Marta Julia (44) é moradora da fazenda e tem sete filhos. O mais velho tem 25 anos e o mais novo tem um. Estudou só o primeiro ano do curso primário e seu filho mais velho cursou até a terceira série. Eloquente, Marta cobra: “vivemos suplicando e não nos dão atenção. Não queremos que nossos filhos, por falta de educação, sejam ladrões e assassinos. Se não há escola, quem é que os vai educar na rua?”. E avisa: “Não vamos sair antes que nos paguem tudo. Temos anciãos que deram toda a sua juventude trabalhando aqui e não vamos sair sem nada. Não é possível que aos olhos da Lei tudo se compre e se venda”. 

Alguns números eloquentes

Com índice de desnutrição superior ao do Haiti, a Guatemala é o terceiro país mais faminto do mundo. Cerca de 60% da população não recebe os nutrientes mínimos para a manutenção da saúde. Além disso, 58% dos habitantes são pobres, 27% muito pobres e 33% não têm sequer acesso à água potável, segundo dados da Agência Fides, ligada ao Vaticano. O índice de analfabetos é de 30,9%, só inferior ao do Haiti - com 41,7%, conforme a Alfalit (organização cristã com sedes no Caribe, América Latina, América Central e em alguns países da África).
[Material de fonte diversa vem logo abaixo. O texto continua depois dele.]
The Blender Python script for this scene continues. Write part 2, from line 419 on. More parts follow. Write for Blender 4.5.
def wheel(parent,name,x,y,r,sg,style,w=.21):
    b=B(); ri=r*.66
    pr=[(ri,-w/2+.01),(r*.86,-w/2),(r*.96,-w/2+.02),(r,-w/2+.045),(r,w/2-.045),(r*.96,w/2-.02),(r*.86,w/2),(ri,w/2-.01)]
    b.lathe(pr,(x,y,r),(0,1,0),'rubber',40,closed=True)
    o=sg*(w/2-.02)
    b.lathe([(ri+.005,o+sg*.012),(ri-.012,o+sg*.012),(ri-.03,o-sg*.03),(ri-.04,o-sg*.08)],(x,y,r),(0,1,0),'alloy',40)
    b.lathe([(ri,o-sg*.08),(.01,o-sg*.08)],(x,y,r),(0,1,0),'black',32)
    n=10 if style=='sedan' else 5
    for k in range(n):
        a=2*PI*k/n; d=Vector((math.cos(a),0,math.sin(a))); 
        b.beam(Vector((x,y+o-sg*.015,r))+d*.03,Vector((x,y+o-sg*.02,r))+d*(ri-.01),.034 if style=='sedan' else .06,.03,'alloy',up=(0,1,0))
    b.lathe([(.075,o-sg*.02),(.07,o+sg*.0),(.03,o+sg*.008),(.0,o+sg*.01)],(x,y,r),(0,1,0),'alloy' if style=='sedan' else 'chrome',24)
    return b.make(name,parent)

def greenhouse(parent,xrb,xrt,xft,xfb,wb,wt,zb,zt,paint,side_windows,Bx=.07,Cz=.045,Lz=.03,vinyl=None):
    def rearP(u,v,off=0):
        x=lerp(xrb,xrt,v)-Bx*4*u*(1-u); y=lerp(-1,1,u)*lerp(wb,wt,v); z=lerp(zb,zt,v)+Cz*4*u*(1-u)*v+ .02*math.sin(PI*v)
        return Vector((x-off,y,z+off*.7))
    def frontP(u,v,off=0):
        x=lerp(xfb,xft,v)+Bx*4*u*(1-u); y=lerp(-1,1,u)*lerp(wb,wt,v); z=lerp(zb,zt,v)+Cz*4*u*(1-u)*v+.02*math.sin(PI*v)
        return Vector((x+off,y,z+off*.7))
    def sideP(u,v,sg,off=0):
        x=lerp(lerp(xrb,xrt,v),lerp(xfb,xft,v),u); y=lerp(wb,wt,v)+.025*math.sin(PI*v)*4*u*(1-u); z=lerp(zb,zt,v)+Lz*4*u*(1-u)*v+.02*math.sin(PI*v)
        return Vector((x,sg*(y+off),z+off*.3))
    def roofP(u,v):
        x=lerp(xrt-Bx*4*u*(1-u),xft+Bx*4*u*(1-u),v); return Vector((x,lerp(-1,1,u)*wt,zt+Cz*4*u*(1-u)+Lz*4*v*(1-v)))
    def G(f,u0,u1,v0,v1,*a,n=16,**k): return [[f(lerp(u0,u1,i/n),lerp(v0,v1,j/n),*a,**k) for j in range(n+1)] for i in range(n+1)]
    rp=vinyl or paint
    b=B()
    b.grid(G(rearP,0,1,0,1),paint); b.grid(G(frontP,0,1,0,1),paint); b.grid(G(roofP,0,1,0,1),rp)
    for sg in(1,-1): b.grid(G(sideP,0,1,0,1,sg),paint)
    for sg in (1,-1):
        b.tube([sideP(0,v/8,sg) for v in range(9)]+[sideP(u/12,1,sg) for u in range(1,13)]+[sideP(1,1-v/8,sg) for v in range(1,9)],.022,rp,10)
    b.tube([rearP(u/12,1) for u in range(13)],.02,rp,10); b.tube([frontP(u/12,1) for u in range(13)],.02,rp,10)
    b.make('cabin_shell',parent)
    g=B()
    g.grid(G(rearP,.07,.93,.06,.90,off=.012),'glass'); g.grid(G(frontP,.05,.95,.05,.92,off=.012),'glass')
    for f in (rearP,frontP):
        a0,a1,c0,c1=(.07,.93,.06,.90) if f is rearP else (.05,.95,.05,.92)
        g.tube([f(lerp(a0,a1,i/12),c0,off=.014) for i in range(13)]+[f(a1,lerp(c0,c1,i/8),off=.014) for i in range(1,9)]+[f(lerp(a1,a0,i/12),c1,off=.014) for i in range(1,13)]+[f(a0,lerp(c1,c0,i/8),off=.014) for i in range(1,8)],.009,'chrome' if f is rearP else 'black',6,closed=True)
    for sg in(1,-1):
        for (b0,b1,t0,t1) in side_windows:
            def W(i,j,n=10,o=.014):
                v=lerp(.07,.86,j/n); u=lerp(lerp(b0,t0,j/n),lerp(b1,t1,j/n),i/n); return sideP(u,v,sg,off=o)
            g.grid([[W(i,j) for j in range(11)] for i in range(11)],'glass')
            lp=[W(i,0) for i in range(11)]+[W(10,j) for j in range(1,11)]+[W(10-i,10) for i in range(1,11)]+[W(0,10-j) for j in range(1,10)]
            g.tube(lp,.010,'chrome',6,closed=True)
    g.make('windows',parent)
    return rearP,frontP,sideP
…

O próprio Comité Nacional de Alfabetização- Conalfa, órgão oficial, reconhece que, entre 2008 e 2011 “o percentual do PIB destinado ao gasto público em educação continua sendo um dos mais baixos da América Latina”. Na Guatemala, a Lei de Alfabetização aloca, a cada ano fiscal, 1% dos recursos do Ministério da Educação para a erradicação do analfabetismo. Em 2011, foram efetivamente aplicados nestes programas ínfimos 0,05%. No mesmo ano, 2,55% do PIB guatemalteco foi investido na educação, menos da metade dos insuficientes 5,3% aplicados em nosso país.

A Unicef aponta que, a cada 1.200 partos/dia na Guatemala, três mães falecem; três bebês morrem antes de cumprir um dia de vida; seis morrem antes de completar uma semana de nascidos; quatro antes de um mês; 56 antes de completar um ano e 64 antes dos cinco. Tudo isso exclusivamente de causas que poderiam ser prevenidas e em um país que exporta alimentos. Dos 1.067 sobreviventes/dia, 55,38% terão a capacidade cognitiva comprometida - 591 bebês a cada dia com irreversíveis danos ao desenvolvimento intelectual, que envolvem o pensamento, a linguagem, a percepção, a memória e o raciocínio. A mesma Unicef afirma que a desnutrição é mais alta nas famílias em que o grau de escolaridade das mães é mais baixo.
O círculo vicioso da fome e ignorância que alimenta o lucro das transnacionais norte-americanas, alavancado nos últimos sete anos pelo Tratado de Livre Comércio (TLC) EUA-Guatemala.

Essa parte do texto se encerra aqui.